Green credited Michigan State coach Tom Izzo with calling him daily in October to help his former star pupil reset.

“What makes Izzo the best is I’ve had my fair share of things happen in my time with the Golden State Warriors,” Green said. “… And he was so important for me last year, just the constant dialogue.

“In October when all the stuff was going on, he’s on the phone, ‘Are you OK? What’s going on?’ Every single day, just checking in, making sure I’m OK. And there’s times when you go through stuff like that and you need your support system to help get you through. And he’s always right there.”
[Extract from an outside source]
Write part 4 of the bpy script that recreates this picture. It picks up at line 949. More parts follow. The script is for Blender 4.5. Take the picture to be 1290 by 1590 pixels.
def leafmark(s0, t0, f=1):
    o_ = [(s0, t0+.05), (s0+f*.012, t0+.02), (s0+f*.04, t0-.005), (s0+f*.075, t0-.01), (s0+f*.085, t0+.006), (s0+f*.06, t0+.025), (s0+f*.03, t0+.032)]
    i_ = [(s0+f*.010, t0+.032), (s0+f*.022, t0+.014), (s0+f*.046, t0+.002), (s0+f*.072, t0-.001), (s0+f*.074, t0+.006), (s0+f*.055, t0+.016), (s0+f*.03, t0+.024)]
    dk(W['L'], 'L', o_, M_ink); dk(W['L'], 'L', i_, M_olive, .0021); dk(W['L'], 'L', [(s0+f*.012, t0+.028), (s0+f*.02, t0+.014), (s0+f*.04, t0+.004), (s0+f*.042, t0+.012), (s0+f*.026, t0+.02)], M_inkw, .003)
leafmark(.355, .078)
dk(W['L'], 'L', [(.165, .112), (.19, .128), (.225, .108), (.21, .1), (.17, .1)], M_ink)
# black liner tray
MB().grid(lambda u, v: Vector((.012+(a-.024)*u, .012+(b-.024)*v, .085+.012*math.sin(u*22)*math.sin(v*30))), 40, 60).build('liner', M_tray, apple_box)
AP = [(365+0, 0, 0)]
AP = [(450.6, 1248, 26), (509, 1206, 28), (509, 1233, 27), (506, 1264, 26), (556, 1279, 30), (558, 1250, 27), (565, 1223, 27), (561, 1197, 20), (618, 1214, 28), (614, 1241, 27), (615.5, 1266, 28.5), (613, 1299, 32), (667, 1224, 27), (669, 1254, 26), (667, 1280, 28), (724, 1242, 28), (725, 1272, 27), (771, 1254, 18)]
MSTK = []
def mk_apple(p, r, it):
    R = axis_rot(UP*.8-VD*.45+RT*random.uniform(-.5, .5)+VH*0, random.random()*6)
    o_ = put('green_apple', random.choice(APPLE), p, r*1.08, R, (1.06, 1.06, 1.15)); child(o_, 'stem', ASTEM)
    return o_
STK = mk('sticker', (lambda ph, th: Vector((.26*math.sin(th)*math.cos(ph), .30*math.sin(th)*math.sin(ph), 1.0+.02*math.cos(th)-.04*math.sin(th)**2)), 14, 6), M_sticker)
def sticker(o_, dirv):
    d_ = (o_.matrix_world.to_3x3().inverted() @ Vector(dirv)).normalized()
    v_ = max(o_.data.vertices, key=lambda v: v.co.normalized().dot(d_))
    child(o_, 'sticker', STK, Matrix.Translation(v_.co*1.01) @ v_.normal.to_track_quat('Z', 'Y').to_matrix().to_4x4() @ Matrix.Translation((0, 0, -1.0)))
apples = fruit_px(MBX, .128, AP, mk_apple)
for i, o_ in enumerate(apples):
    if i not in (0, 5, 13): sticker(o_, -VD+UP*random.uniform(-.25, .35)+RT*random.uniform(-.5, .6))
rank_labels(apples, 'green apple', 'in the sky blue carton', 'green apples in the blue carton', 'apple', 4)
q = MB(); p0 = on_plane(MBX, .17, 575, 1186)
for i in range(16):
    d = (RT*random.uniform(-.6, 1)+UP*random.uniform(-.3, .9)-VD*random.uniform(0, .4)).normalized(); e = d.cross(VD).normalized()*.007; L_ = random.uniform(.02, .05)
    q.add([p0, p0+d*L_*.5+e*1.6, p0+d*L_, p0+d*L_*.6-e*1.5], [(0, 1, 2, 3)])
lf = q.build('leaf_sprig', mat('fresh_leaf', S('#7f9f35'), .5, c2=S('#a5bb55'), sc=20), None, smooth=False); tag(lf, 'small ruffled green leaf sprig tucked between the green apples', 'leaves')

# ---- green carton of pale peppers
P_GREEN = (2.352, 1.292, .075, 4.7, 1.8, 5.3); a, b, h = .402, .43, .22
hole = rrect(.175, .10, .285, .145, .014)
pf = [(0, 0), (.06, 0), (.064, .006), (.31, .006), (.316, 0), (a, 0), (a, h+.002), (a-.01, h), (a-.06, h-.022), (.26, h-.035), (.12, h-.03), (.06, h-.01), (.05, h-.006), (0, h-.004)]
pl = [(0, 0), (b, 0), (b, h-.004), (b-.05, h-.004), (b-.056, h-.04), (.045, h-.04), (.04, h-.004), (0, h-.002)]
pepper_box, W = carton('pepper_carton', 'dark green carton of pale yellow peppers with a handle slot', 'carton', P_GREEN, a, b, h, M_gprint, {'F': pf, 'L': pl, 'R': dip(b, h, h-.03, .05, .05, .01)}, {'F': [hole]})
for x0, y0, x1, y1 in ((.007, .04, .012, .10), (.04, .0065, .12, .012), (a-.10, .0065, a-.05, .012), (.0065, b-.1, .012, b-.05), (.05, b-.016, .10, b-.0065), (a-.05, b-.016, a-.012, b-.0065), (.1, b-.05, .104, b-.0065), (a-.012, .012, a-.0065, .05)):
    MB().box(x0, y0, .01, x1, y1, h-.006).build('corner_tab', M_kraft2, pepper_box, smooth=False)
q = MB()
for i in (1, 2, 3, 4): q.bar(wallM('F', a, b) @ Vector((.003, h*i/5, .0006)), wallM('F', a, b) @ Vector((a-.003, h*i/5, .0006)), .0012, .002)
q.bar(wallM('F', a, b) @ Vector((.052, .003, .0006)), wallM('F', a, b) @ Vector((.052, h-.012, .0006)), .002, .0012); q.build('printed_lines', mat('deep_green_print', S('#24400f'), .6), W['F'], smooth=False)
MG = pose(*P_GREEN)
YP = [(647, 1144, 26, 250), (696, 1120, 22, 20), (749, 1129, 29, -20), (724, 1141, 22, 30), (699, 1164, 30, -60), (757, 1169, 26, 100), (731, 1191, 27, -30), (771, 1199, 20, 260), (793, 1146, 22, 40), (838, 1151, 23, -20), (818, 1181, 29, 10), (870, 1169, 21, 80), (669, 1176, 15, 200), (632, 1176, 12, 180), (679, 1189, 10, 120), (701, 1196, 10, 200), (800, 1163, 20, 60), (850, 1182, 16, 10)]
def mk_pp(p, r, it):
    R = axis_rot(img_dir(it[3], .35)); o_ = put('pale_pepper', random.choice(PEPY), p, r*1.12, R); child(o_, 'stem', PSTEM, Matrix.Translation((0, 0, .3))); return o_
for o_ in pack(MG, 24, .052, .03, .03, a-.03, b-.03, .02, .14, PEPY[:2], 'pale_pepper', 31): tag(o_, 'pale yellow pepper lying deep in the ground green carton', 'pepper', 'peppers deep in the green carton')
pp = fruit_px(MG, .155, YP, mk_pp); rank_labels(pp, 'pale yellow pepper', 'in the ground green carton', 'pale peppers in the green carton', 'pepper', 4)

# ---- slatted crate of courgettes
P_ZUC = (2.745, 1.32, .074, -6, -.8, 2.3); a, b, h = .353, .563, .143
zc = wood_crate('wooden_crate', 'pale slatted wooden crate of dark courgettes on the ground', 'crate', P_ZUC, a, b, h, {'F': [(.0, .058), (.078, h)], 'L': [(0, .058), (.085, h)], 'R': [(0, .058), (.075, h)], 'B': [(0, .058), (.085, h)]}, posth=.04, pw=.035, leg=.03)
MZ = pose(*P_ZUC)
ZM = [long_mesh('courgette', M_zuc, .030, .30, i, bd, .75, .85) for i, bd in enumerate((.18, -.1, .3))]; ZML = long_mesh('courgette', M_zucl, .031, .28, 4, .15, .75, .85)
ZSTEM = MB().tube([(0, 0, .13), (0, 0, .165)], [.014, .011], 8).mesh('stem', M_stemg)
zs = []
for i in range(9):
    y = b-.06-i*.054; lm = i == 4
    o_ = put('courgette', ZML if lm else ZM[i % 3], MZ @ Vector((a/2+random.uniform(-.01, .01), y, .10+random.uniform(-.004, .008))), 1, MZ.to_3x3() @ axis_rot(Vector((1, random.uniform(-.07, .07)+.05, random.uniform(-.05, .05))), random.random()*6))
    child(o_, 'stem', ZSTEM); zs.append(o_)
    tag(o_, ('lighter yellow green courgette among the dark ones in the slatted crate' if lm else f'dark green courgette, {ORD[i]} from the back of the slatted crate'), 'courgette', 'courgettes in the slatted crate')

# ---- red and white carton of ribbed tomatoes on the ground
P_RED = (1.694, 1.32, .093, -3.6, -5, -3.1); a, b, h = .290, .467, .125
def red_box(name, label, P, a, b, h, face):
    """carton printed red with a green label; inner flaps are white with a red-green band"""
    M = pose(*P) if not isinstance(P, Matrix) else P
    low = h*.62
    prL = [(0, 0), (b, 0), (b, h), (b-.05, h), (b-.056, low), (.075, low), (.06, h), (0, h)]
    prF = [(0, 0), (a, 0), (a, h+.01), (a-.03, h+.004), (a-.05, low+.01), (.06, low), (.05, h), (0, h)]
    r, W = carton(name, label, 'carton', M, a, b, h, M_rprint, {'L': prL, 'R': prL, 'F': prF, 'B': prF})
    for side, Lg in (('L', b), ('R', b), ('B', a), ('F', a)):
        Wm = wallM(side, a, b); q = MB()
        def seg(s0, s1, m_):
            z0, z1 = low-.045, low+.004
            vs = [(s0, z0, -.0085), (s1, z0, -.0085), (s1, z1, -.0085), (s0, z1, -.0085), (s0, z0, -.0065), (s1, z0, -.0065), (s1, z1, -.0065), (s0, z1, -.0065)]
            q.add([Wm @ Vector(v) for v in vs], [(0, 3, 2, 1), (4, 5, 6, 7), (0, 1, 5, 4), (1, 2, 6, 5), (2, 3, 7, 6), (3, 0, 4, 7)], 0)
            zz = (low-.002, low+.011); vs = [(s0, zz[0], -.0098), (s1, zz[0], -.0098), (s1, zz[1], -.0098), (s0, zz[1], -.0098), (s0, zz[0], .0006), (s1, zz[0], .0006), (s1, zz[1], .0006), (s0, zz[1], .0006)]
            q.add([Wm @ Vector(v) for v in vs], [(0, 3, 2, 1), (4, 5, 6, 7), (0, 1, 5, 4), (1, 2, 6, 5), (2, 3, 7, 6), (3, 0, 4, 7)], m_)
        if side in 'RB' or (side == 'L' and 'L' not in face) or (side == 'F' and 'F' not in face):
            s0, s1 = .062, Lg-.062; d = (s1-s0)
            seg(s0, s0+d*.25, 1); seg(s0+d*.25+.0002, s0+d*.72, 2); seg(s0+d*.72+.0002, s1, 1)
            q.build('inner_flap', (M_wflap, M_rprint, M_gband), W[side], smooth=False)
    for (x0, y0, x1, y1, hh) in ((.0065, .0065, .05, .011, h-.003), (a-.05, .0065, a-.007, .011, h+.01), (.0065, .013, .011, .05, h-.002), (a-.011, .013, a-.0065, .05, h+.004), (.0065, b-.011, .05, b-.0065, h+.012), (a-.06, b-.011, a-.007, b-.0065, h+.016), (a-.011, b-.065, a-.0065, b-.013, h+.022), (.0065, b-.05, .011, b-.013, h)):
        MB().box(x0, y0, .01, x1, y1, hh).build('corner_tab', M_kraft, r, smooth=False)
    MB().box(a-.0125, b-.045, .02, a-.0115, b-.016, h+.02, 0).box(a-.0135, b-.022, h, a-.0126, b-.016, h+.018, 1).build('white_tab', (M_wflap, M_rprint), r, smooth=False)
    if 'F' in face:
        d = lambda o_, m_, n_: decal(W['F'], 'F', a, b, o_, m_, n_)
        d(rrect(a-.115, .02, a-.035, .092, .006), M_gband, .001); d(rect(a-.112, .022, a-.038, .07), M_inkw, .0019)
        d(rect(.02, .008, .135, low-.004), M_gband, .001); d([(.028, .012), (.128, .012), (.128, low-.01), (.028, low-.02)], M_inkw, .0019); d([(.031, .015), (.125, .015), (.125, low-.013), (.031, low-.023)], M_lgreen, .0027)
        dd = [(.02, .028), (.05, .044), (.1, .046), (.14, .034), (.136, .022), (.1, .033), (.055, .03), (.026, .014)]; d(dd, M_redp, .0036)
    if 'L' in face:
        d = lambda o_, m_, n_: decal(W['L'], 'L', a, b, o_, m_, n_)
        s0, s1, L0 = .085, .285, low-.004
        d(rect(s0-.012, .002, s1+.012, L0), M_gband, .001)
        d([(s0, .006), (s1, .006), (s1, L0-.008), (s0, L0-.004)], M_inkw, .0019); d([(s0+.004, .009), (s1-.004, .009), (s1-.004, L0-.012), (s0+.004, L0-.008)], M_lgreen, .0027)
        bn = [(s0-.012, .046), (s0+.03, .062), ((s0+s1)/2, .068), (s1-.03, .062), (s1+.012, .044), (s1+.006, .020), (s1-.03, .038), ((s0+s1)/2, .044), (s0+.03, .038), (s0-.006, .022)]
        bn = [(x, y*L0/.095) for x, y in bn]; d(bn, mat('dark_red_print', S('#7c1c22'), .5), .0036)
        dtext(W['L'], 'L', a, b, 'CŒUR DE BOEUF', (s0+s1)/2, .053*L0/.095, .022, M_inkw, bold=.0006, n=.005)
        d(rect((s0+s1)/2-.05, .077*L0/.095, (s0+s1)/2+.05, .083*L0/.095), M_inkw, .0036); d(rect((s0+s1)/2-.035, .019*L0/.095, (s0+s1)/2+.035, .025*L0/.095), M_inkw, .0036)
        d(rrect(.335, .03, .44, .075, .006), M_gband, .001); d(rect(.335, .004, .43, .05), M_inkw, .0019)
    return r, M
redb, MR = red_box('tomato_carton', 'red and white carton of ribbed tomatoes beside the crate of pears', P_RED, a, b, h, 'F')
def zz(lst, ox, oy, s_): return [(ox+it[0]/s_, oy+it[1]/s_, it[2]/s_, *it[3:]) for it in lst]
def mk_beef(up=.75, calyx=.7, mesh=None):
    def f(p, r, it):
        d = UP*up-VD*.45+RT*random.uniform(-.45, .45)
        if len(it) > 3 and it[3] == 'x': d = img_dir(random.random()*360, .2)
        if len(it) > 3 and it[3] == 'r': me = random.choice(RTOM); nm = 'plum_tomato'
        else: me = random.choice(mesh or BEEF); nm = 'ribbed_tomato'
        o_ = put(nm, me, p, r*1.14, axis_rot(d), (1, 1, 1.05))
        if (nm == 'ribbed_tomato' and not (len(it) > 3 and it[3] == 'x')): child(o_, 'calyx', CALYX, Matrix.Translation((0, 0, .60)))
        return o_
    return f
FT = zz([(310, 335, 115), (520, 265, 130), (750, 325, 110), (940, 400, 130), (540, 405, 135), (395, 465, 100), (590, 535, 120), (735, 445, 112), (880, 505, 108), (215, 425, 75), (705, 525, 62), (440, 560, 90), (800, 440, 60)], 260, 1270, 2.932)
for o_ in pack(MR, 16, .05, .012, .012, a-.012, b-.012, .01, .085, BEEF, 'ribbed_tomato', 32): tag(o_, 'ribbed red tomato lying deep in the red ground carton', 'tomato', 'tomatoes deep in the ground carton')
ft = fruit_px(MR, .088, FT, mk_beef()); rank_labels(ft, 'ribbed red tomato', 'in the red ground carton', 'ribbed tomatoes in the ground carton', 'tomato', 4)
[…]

It helped the versatile Green, who finished last season with a career-high 52.7% from the field while holding opponents to 39.2% shooting as the contesting defender — second best among players to contest 500 shots, according to Second Spectrum.

“He’s getting into his 30s, does he still do the stuff that he’s so good at?” Dunleavy said. “I think the answer is pretty clearly yes. For us, once the season ended, sort of [doing] everything we could to retain him and to get him back on board.”

Green said if the Warriors are going to rediscover their championship form, they need to get back to defending and find their chemistry again.

“We have to bring this group back together as one,” Green said. “… You couldn’t break our team. You may break one guy, you may break two, but you can’t break this team. And that’s what made us unbeatable.”

After Golden State’s six-game loss to the Lakers in the second round, it would be easy to forget that no one had beaten the Warriors in a Western Conference playoff series since Paul’s Clippers in 2014.

Green, though, didn’t need that text from Curry to remind him of the Warriors’ longevity and swagger. Green is eager to remind foes that he, Curry and Thompson — and now Paul — aren’t going anywhere.

“[The Lakers have] done it once, and that’s great,” Green said of the Lakers breaking Golden State’s Western Conference playoff series victory streak. “Now someone has to do it again and again.

“And I don’t foresee that happening.”